(Reuters) -Russia’s military on Thursday pressed on with unrelenting attacks on the smashed eastern Ukrainian city of Bakhmut and also shelled the southern city of Kherson, officials in Kyiv said.
The Kremlin sees Bakhmut as pivotal in its slow-moving advance through eastern Ukraine more than a year after it invaded its neighbour.
Ukrainian Deputy Defence Minister Hanna Malyar, writing on Telegram, said heavy fighting gripped all parts of the eastern front. She said pro-Kyiv forces repelled attacks in most areas.
“Most of the enemy’s offensive efforts are occurring in the Bakhmut sector,” she wrote, adding that Russian commanders had redirected troops there from other areas.
“The enemy is using its most professional units there and resorting to a significant amount of artillery and aviation. Every day, the enemy carries out in Bakhmut from 40 to 50 storming operations and 500 shelling episodes.”

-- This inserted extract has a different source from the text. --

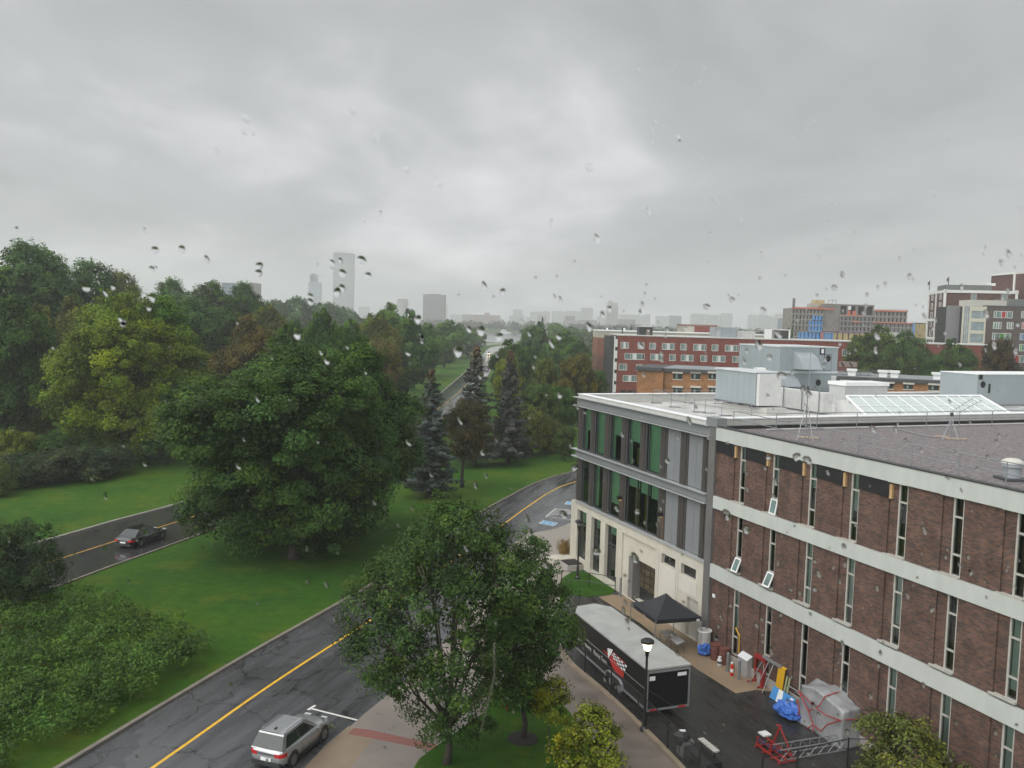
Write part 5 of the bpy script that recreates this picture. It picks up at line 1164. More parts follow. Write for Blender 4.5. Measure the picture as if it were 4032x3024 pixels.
def paint(name, c, metal=.4, rough=.28):
    m, nt, b = nodes(name); b.inputs['Base Color'].default_value = (*c, 1); b.inputs['Metallic'].default_value = metal; b.inputs['Roughness'].default_value = rough; b.inputs['Coat Weight'].default_value = .6; b.inputs['Coat Roughness'].default_value = .06
    return m
rw, fw = G(*s3(915, 1372)), G(*s3(1375, 985)); d = (fw - rw).normalized(); nn = Vector((-d.y, d.x, 0))
c = (rw + fw) / 2 + nn * .83; c.z = .012
car('silver_suv', 'silver compact crossover parked beside the tan sidewalk, seen from behind', 'car', c, math.atan2(d.y, d.x), paint('silver_paint', (.40, .41, .42), .55, .3), 4.10, 1.78, 1.60, 2.54, 'suv')
z5 = zf(0, 1600, 2.212); rw, fw = G(*z5(1195, 1235)), G(*z5(1425, 1148)); d = (PR[38] - PR[36]).normalized()
d = Vector((.155, .988, 0)).normalized(); dd = (fw - rw); d = dd.normalized(); nn = Vector((-d.y, d.x, 0)); c = (rw + fw) / 2 + nn * .84; c.z = .012
car('black_sedan', 'black sedan with red tail lights driving on the wet parkway at left', 'car', c, math.atan2(d.y, d.x), paint('black_paint_gloss', (.012, .013, .015), .2, .15), 4.95, 1.86, 1.45, 2.85, 'sedan')
zc = zf(1850, 1280, 7.373)
def far_car(px, lab, col, kind, toward, lights=False):
    p = G(*zc(*px)); p.z = .012; i = min(range(130), key=lambda k: abs(PL[k].y - p.y)); d = (PL[i + 1] - PL[i]).normalized(); h = math.atan2(d.y, d.x) + (math.pi if toward else 0)
    car({'sedan': 'dark_car', 'truck': 'pickup_truck', 'suv': 'oncoming_car'}[kind], lab, 'truck' if kind == 'truck' else 'car', p, h, paint('far_' + kind + '_paint', col), *{'sedan': (4.7, 1.85, 1.5, 2.8), 'truck': (5.6, 2.0, 1.9, 3.6), 'suv': (4.7, 1.9, 1.7, 2.8)}[kind], kind, 'cars far down the parkway', lights)
far_car((490, 1285), 'nearest of the far cars, dark with its back to us on the wet parkway', (.05, .05, .06), 'sedan', False)
far_car((600, 1150), 'pale pickup truck on the far parkway between two dark cars', (.30, .30, .30), 'truck', False)
far_car((548, 862), 'oncoming car with two lit headlights far down the parkway', (.06, .06, .06), 'suv', True, True)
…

The head of Russia’s Wagner mercenary group said this week that his forces held 80% of Bakhmut, but the Ukrainian military said that figure was exaggerated.
President Volodymyr Zelenskiy and other senior officials are pressing allies for more weapons that Kyiv hopes will enable it to launch a major counter-offensive later this year.
“We are readying our boys,” Zelenskiy said in a video address late on Thursday. “We look forward to the delivery of weapons promised by our partners. We are bringing victory closer as much as possible.”
Officials said two people had died in Russian shelling of the southern city of Kherson.
Away from the battlefield, Ukrainian officials are focusing on the massive rebuilding effort that will be needed as well as pressure from allies to show progress in tackling corruption.
Prime Minister Denys Shmyhal, holding talks in Washington, promised to account for every dollar of U.S. aid and said reconstruction work should start this year.
He welcomed what he called the “continuous, ironclad and unprecedented support” of the United States.
Shmyhal, speaking alongside U.S. Treasury Secretary Janet Yellen, said Kyiv had identified a priority funding gap of $14 billion needed this year.
He said Ukraine had implemented measures to account for all assistance received and undertaken more anti-corruption reforms in the past year than during many previous years combined.
Ukrainian officials are also pressing for membership in NATO – a move that Moscow has made clear it will not accept.
“There is no alternative to Ukraine’s accession to NATO,” Ukrainian Defence Minister Oleksii Reznikov told a Black Sea security conference.